Regarding profile removals and data corrections:

  • If you would like your profile removed from this site, please contact the source of this data directly, TheMovieDB. My assumption is: once it's gone from their site, it should soon be gone from this site.
  • If you would like to correct movie data on this site, please contact the source of this data directly, TheMovieDB. My assumption is: once it's corrected on their site, it should soon be corrected on this site.
  • For additional corrections and profile removals, please e-mail The Open Movie Database (OMDb).
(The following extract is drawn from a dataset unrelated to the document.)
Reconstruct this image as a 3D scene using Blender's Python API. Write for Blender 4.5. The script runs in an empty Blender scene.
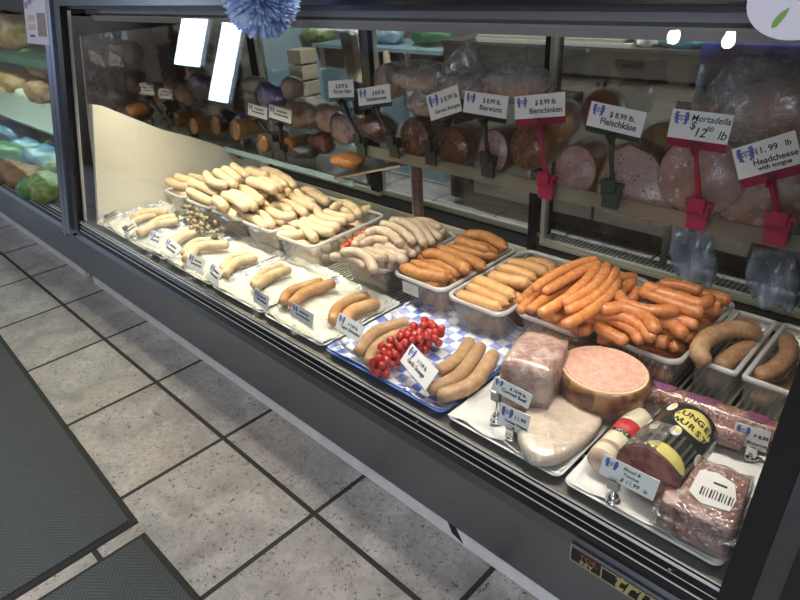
import bpy, bmesh, math, random
from mathutils import Vector, Matrix, Euler
random.seed(7)
T = 0.46                       # one floor tile in metres; all layout numbers below are in tiles
C = bpy.context.scene.collection
PI = math.pi
# ------------------------------------------------------------------ camera
FPX = 613.617
CAMROT = Euler((1.06839, 0.05571, 0.77336), 'XYZ')
CAMPOS = Vector((7.2584, -1.36642, 2.80283))
cam_d = bpy.data.cameras.new('camera'); cam = bpy.data.objects.new('camera', cam_d); C.objects.link(cam)
cam_d.sensor_width = 36; cam_d.lens = FPX / 800 * 36; cam_d.clip_start = 0.02; cam_d.clip_end = 60
cam.location = CAMPOS * T; cam.rotation_euler = CAMROT
bpy.context.scene.camera = cam
# ------------------------------------------------------------------ world, exposure
sc = bpy.context.scene
w = bpy.data.worlds.new('sky'); sc.world = w; w.use_nodes = True
w.node_tree.nodes['Background'].inputs[0].default_value = (0.62, 0.76, 1.0, 1)
w.node_tree.nodes['Background'].inputs[1].default_value = 1.6
sc.view_settings.view_transform = 'Standard'; sc.view_settings.look = 'None'
sc.view_settings.gamma = 1; sc.view_settings.use_curve_mapping = False
sc.view_settings.exposure = 0.12
sc.cycles.transparent_max_bounces = 32
sc.cycles.max_bounces = 8
sc.cycles.use_denoising = True
sc.cycles.caustics_reflective = False; sc.cycles.caustics_refractive = False
sc.cycles.sample_clamp_indirect = 6

def area_light(name, loc, size, size_y, power, color, rot=(0, 0, 0), spread=PI):
    d = bpy.data.lights.new(name, 'AREA'); d.shape = 'RECTANGLE'; d.size = size * T; d.size_y = size_y * T
    d.energy = power; d.color = color; d.spread = spread
    o = bpy.data.objects.new(name, d); o.location = Vector(loc) * T; o.rotation_euler = rot; C.objects.link(o)
    return o
# daylight through the two small shop windows plus an added wide fill behind the camera (wall at y=-6.5)
area_light('window_daylight', (-10.7, -6.42, 4.6), 1.5, 1.9, 42, (0.62, 0.78, 1.0), (PI/2, 0, 0))
area_light('window_daylight', (-8.65, -6.42, 3.85), 1.0, 2.1, 28, (0.62, 0.78, 1.0), (PI/2, 0, 0))
area_light('front_fill_daylight', (9.6, -6.4, 3.2), 3.6, 4.2, 34, (0.8, 0.88, 1.0), (PI/2, 0, 0))
area_light('ceiling_fill', (1.0, -2.8, 6.2), 2.6, 1.3, 12, (1.0, 0.97, 0.93))  # two added overhead fills raise the ambient light of the shop
area_light('ceiling_fill', (7.4, -3.2, 6.2), 2.6, 1.3, 16, (1.0, 0.97, 0.93))
area_light('kitchen_fill', (3.5, 3.5, 6.2), 6.0, 1.2, 105, (0.95, 0.98, 1.0))  # added fill brightening the counter and sack behind the case
# lamps of the case: two tubes under the header
area_light('case_tube_light', (2.7, 1.0, 2.47), 2.9, 0.12, 10.8, (1.0, 0.88, 0.64), (math.radians(-5), 0, 0), math.radians(112))
area_light('case_tube_light', (5.6, 1.0, 2.47), 2.6, 0.12, 5.6, (1.0, 0.90, 0.78), (math.radians(-5), 0, 0), math.radians(112))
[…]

Filtering is applied here to film projects flagged as "adult" by TheMovieDB. Pending "popular demand" I am contemplating a login and profile system with preferences (such as whether to allow adult images to appear) and permissions (such as data entry).

Whereas the overall purpose of this website is to serve as a personal demo/portfolio/workshop of web and data skills, this Movies section is not meant to compete with or substitute for far more definitive movie websites.

Whether or not he still clings to an award which he won in 1986 as a film critic for his college's newspaper, Jeffrey Hartmann is not responsible for the texts of overviews and biographies supplied by external data sources.